(Dataset entries)
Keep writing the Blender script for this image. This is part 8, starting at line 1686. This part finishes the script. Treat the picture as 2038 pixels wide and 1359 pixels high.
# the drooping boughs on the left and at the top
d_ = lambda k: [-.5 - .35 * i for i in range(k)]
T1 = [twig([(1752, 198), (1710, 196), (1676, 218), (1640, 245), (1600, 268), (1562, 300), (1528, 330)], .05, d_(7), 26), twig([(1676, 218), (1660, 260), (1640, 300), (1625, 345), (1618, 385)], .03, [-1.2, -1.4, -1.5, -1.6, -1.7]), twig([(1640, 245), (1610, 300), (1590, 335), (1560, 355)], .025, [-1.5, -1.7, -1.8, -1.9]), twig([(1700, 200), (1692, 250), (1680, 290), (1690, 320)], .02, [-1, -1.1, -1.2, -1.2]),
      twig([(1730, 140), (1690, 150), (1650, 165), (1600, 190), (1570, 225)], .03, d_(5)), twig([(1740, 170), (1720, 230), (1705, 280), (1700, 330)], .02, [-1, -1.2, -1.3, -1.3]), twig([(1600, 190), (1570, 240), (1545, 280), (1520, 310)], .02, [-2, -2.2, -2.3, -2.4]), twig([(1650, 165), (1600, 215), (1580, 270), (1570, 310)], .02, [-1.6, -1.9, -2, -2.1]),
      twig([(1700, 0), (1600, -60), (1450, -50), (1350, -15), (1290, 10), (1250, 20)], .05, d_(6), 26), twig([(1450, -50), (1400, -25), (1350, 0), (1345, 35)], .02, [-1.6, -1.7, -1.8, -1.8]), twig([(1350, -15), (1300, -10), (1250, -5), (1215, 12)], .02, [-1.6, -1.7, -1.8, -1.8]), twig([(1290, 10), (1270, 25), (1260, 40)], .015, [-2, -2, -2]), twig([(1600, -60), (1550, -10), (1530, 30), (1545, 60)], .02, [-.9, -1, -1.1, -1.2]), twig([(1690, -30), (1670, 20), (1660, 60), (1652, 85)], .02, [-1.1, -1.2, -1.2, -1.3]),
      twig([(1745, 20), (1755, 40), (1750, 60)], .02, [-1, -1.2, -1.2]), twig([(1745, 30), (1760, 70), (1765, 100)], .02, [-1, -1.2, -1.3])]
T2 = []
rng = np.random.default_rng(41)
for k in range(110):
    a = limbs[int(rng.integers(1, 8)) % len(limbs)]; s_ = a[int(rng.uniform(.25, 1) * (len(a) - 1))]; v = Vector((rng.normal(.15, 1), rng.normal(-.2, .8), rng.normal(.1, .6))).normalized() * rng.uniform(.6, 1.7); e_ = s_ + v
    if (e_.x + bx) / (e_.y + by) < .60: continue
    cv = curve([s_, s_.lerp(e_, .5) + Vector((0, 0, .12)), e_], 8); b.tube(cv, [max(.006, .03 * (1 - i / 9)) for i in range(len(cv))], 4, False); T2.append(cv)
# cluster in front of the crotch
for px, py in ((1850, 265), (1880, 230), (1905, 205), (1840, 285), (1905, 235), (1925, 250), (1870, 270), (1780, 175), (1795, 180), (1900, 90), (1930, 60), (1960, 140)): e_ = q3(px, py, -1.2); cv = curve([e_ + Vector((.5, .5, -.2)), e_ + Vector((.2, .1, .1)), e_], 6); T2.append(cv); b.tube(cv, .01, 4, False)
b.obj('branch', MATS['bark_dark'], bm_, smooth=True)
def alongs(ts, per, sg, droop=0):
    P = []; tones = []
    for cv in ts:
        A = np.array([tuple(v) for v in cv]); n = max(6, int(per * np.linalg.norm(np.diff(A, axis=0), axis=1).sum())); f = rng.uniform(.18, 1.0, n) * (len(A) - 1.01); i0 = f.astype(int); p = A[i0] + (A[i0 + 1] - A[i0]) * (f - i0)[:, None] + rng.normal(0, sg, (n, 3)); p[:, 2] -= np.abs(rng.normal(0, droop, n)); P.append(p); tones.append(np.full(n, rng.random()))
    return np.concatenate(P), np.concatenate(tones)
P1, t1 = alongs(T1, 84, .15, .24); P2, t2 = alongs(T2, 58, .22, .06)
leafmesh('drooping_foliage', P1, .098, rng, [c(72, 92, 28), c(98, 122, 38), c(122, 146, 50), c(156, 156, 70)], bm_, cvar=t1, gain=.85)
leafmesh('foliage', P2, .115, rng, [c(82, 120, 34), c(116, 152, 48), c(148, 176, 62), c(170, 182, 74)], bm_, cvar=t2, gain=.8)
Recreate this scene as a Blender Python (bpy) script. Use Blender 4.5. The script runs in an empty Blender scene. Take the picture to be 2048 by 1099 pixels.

WHAT YOU SHOULD DO =
From the first line to the last, please quote the material above exactly.

TASK RESPONSE =
Keep writing the Blender script for this image. This is part 8, starting at line 1686. This part finishes the script. Treat the picture as 2038 pixels wide and 1359 pixels high.
# the drooping boughs on the left and at the top
d_ = lambda k: [-.5 - .35 * i for i in range(k)]
T1 = [twig([(1752, 198), (1710, 196), (1676, 218), (1640, 245), (1600, 268), (1562, 300), (1528, 330)], .05, d_(7), 26), twig([(1676, 218), (1660, 260), (1640, 300), (1625, 345), (1618, 385)], .03, [-1.2, -1.4, -1.5, -1.6, -1.7]), twig([(1640, 245), (1610, 300), (1590, 335), (1560, 355)], .025, [-1.5, -1.7, -1.8, -1.9]), twig([(1700, 200), (1692, 250), (1680, 290), (1690, 320)], .02, [-1, -1.1, -1.2, -1.2]),
      twig([(1730, 140), (1690, 150), (1650, 165), (1600, 190), (1570, 225)], .03, d_(5)), twig([(1740, 170), (1720, 230), (1705, 280), (1700, 330)], .02, [-1, -1.2, -1.3, -1.3]), twig([(1600, 190), (1570, 240), (1545, 280), (1520, 310)], .02, [-2, -2.2, -2.3, -2.4]), twig([(1650, 165), (1600, 215), (1580, 270), (1570, 310)], .02, [-1.6, -1.9, -2, -2.1]),
      twig([(1700, 0), (1600, -60), (1450, -50), (1350, -15), (1290, 10), (1250, 20)], .05, d_(6), 26), twig([(1450, -50), (1400, -25), (1350, 0), (1345, 35)], .02, [-1.6, -1.7, -1.8, -1.8]), twig([(1350, -15), (1300, -10), (1250, -5), (1215, 12)], .02, [-1.6, -1.7, -1.8, -1.8]), twig([(1290, 10), (1270, 25), (1260, 40)], .015, [-2, -2, -2]), twig([(1600, -60), (1550, -10), (1530, 30), (1545, 60)], .02, [-.9, -1, -1.1, -1.2]), twig([(1690, -30), (1670, 20), (1660, 60), (1652, 85)], .02, [-1.1, -1.2, -1.2, -1.3]),
      twig([(1745, 20), (1755, 40), (1750, 60)], .02, [-1, -1.2, -1.2]), twig([(1745, 30), (1760, 70), (1765, 100)], .02, [-1, -1.2, -1.3])]
T2 = []
rng = np.random.default_rng(41)
for k in range(110):
    a = limbs[int(rng.integers(1, 8)) % len(limbs)]; s_ = a[int(rng.uniform(.25, 1) * (len(a) - 1))]; v = Vector((rng.normal(.15, 1), rng.normal(-.2, .8), rng.normal(.1, .6))).normalized() * rng.uniform(.6, 1.7); e_ = s_ + v
    if (e_.x + bx) / (e_.y + by) < .60: continue
    cv = curve([s_, s_.lerp(e_, .5) + Vector((0, 0, .12)), e_], 8); b.tube(cv, [max(.006, .03 * (1 - i / 9)) for i in range(len(cv))], 4, False); T2.append(cv)
# cluster in front of the crotch
for px, py in ((1850, 265), (1880, 230), (1905, 205), (1840, 285), (1905, 235), (1925, 250), (1870, 270), (1780, 175), (1795, 180), (1900, 90), (1930, 60), (1960, 140)): e_ = q3(px, py, -1.2); cv = curve([e_ + Vector((.5, .5, -.2)), e_ + Vector((.2, .1, .1)), e_], 6); T2.append(cv); b.tube(cv, .01, 4, False)
b.obj('branch', MATS['bark_dark'], bm_, smooth=True)
def alongs(ts, per, sg, droop=0):
    P = []; tones = []
    for cv in ts:
        A = np.array([tuple(v) for v in cv]); n = max(6, int(per * np.linalg.norm(np.diff(A, axis=0), axis=1).sum())); f = rng.uniform(.18, 1.0, n) * (len(A) - 1.01); i0 = f.astype(int); p = A[i0] + (A[i0 + 1] - A[i0]) * (f - i0)[:, None] + rng.normal(0, sg, (n, 3)); p[:, 2] -= np.abs(rng.normal(0, droop, n)); P.append(p); tones.append(np.full(n, rng.random()))
    return np.concatenate(P), np.concatenate(tones)
P1, t1 = alongs(T1, 84, .15, .24); P2, t2 = alongs(T2, 58, .22, .06)
leafmesh('drooping_foliage', P1, .098, rng, [c(72, 92, 28), c(98, 122, 38), c(122, 146, 50), c(156, 156, 70)], bm_, cvar=t1, gain=.85)
leafmesh('foliage', P2, .115, rng, [c(82, 120, 34), c(116, 152, 48), c(148, 176, 62), c(170, 182, 74)], bm_, cvar=t2, gain=.8)
Recreate this scene as a Blender Python (bpy) script. Use Blender 4.5. The script runs in an empty Blender scene. Take the picture to be 2048 by 1099 pixels.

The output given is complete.